EMPOWERING CAREGIVERS FOR DISTANCE LEARNING
Model everything: Educators are taught how to intentionally facilitate and support children’s development. Parents do not have the same training. It can be difficult for caregivers to understand how to frame or facilitate a learning activity effectively without concrete examples, and video examples are the most effective way to demonstrate hands-on learning.
Film yourself reading aloud and asking the kind of open-ended questions that you want caregivers to ask during storytime. Make a video of yourself writing and demonstrating phonetic spelling. Set up an open-ended engineering challenge with everyday objects around your home and mess up a few times. Model exploration, experimentation, and failure as parts of the learning process to demonstrate to caregivers that they don’t need to have all the answers to be a fantastic teacher to their child.
Be direct: Speak directly to your caregivers in your videos and messages. Explain the reasons behind your strategies and provide specific prompts and questions they can use when implementing these strategies with their child.
Acknowledge how difficult this work is, and express your gratitude for their efforts and persistence. Provide tips for taking care of themselves during this time, and resources they can use, such as mindfulness activities or free yoga and fitness videos online. Let them know you’re there to support them.
Ensure equity: Not every family is going to have access to the same technology or the time to devote to remote learning at home. We hope that every family and child has access to at least a smartphone if not a tablet or computer. By now you probably know how to best communicate with each family each day, which could be an email newsletter, a Google Classroom community, or a classroom learning application such as Seesaw. Use a system that allows families to access the learning content on their schedules, at their own pace.
Be mindful of the at-home activities you suggest and the materials they require, since many families may not have access to or be able to purchase them. Encourage learning activities that require non-specific or no materials. For example:
Families can build their child’s critical thinking and deduction skills through a challenging game of I Spy by providing their child with clues about the function of an object, what an object does not do, and the spatial location of an object in the room.
Parents and guardians can be storytellers and create a compelling and suspenseful story off the top of their heads, with no book to read from or paper to write it down on. Children can be storytellers in the same way, and can be actors by using different voices to take on each of the characters in the story.
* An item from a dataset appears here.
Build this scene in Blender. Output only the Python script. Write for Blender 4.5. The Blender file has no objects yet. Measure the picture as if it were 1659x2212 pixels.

Families can challenge their children to be detectives around their home—searching for specific letters, numbers, shapes, and patterns that already exist all around them if they pay close enough attention.
Send engineering and architecture challenges and encourage families to use items they already have around the home to complete them. It’s even better if you can make a video of yourself using an assortment of materials, to normalize this sort of learning for families.
For writing and drawing activities, encourage free-writing and drawing on blank paper. Some families may not have a supply of blank paper and/or writing utensils, so be mindful of the frequency with which you suggest these activities. If you know that parents have access to a tablet, prompt them to download a free drawing application that their child can use to practice writing and drawing with their fingers (for Apple, the preloaded Pages app enables this; for both Apple and Android, the app Kids Doodle is free to download).
Ensuring equity also means being mindful of caregivers’ language and literacy skills. Create videos to model activities and provide instructions in caregivers’ home language, whenever possible, to support their understanding of activities and their implementation.
Create a collaborative community: Invite caregivers to share evidence of their child’s learning with every activity you suggest―they can post a video or a picture of their implementation, or demonstrate a related extension activity.
To promote and normalize this family engagement, provide positive feedback on the students’ work and praise families’ efforts in facilitating their child’s learning. Be specific about the aspects of the facilitation that support children’s open-ended and rigorous learning, and offer examples of ways to push the child’s thinking even further, through additional questions and activities. Always provide this feedback and next steps to keep the learning going. This encourages families to continue their efforts while building your students’ confidence and pride in their accomplishments.
Remote learning is new, but it’s an opportunity for early childhood educators to engage with families in ways that we may never have had the opportunity to do before. Our young students must always be touching, feeling, doing, and exploring concepts for themselves, and they cannot do this at home without intentional facilitation and support. Thus, we must shift our mindset from teaching our students to teaching both our students and their families.
By empowering caregivers with confidence, skills, and knowledge to facilitate open-ended learning at home, we can ensure that our students’ robust learning is continuing even when they’re not in our classrooms.